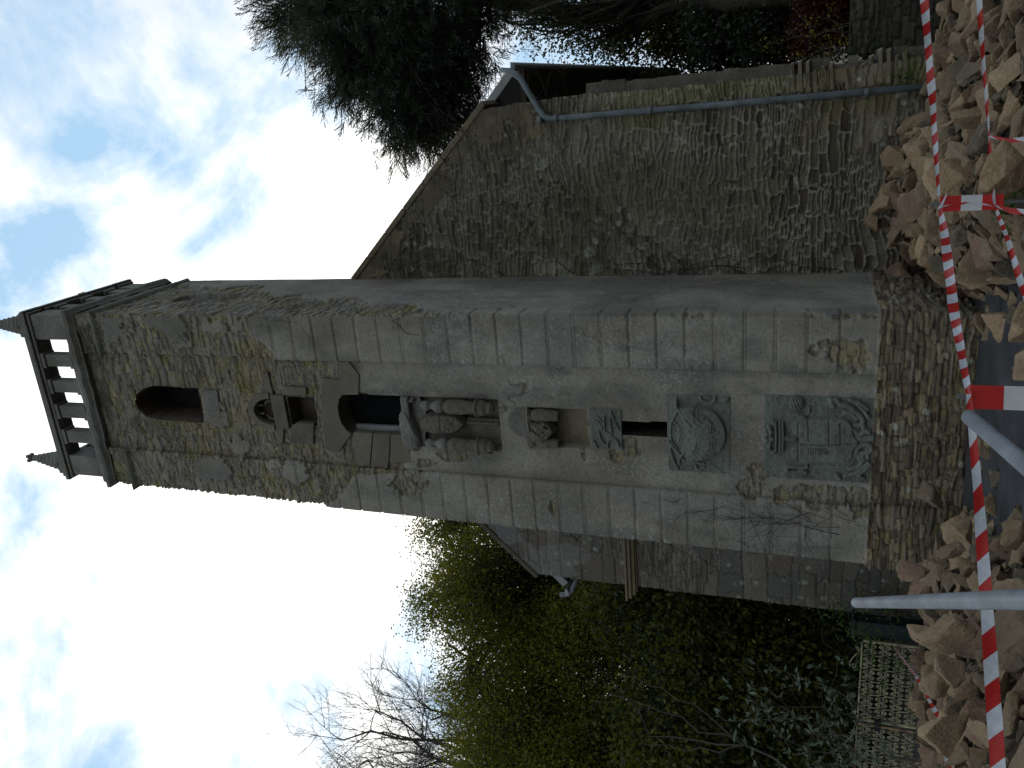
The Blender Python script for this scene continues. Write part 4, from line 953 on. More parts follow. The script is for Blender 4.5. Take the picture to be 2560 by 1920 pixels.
# hand-placed stones: photo pixel of the centre, size in pixels, shape, tone, own label
hand = [((2367, 1815), 122, 'blocky', 'tan', 'largest boulder of the left heap, pale and rounded with a dark hollow', 6.1),
        ((2362, 1592), 108, 'blocky', 'tan', 'big flat-faced tan block in the left heap beside the grey tube', 6.7),
        ((2222, 706), 110, 'blocky', 'reddish', 'large smooth reddish stone leaning against the right foot of the tower', None),
        ((2325, 770), 84, 'flat', 'tan', 'tan flat stone lying under the reddish boulder near the tower foot', None),
        ((2448, 815), 62, 'blocky', 'tan', 'lone pale stone at the edge of the asphalt by the tower', None),
        ((2500, 410), 112, 'blocky', 'tan', 'large pale block below the second tape right of the small striped board', 6.6),
        ((2355, 440), 96, 'blocky', 'tan', 'broad pale boulder just above the small striped board', 7.0),
        ((2215, 500), 92, 'blocky', 'tan', 'rough tan boulder high in the right heap under the gable wall', None),
        ((2400, 395), 78, 'flat', 'grey-brown', 'grey-brown flat stone between the two tape lines', None),
        ((2358, 150), 66, 'blocky', 'reddish', 'pinkish rounded boulder near the broken end of the gable wall', None),
        ((2435, 60), 62, 'flat', 'reddish', 'upright smooth brown slab beside the second tape near the photo top', None),
        ((2490, 60), 74, 'blocky', 'grey-brown', 'large grey-brown block right of the second tape at the top edge', None),
        ((2440, 175), 84, 'flat', 'dark', 'big dark tilted slab under the second tape', None),
        ((2508, 105), 42, 'blocky', 'grey-brown', 'small squared grey-brown block between two slabs', None),
        ((2410, 250), 78, 'blocky', 'tan', 'tan boulder in the right heap between the two tape lines', None),
        ((2490, 270), 74, 'flat', 'tan', 'pale angular slab right of the second tape', None),
        ((2180, 560), 60, 'flat', 'tan', 'pale thin slab standing at the top of the right heap', None),
        ((2275, 640), 60, 'blocky', 'tan', 'tan angular stone above the reddish boulder', None),
        ((2440, 655), 70, 'blocky', 'tan', 'pale pointed stone beside the wide tape near the asphalt', None),
        ((2330, 1240), 60, 'blocky', 'grey-brown', 'grey-brown stone leaning on the left foot of the tower', 7.6),
        ((2375, 1380), 66, 'blocky', 'grey-brown', 'rounded grey-brown stone beside the tower plinth in the left heap', 7.3),
        ((2410, 1330), 74, 'blocky', 'tan', 'tan block with a dark hollow behind it in the left heap', 7.0),
        ((2280, 1430), 70, 'flat', 'reddish', 'wide reddish slab against the left corner of the tower', 8.2),
        ((2390, 1670), 82, 'blocky', 'tan', 'tan egg-shaped block right of the largest boulder', 6.3),
        ((2340, 1700), 84, 'blocky', 'tan', 'brown block between the gate and the largest boulder', 6.5),
        ((2470, 1700), 62, 'blocky', 'grey-brown', 'grey-brown rounded stone under the largest boulder', 5.8),
        ((2455, 1830), 80, 'long', 'tan', 'long smooth stone lying below the largest boulder', 5.6),
        ((2395, 1880), 74, 'flat', 'tan', 'pale flat stone at the bottom left corner of the heap', 5.7),
        ((2540, 1340), 80, 'blocky', 'tan', 'big smooth tan stone below the tape at the asphalt edge', 6.0),
        ((2510, 1120), 30, 'blocky', 'tan', 'small loose tan stone on the asphalt beside the leaning grey tube', None),
        ((2480, 1095), 44, 'long', 'tan', 'oblong tan stone at the left edge of the asphalt', None)]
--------
§ Written task: Among the lines of the material, find those that hold the word "pixels" and copy them.

§ The answer:
The Blender Python script for this scene continues. Write part 4, from line 953 on. More parts follow. The script is for Blender 4.5. Take the picture to be 2560 by 1920 pixels.
# hand-placed stones: photo pixel of the centre, size in pixels, shape, tone, own label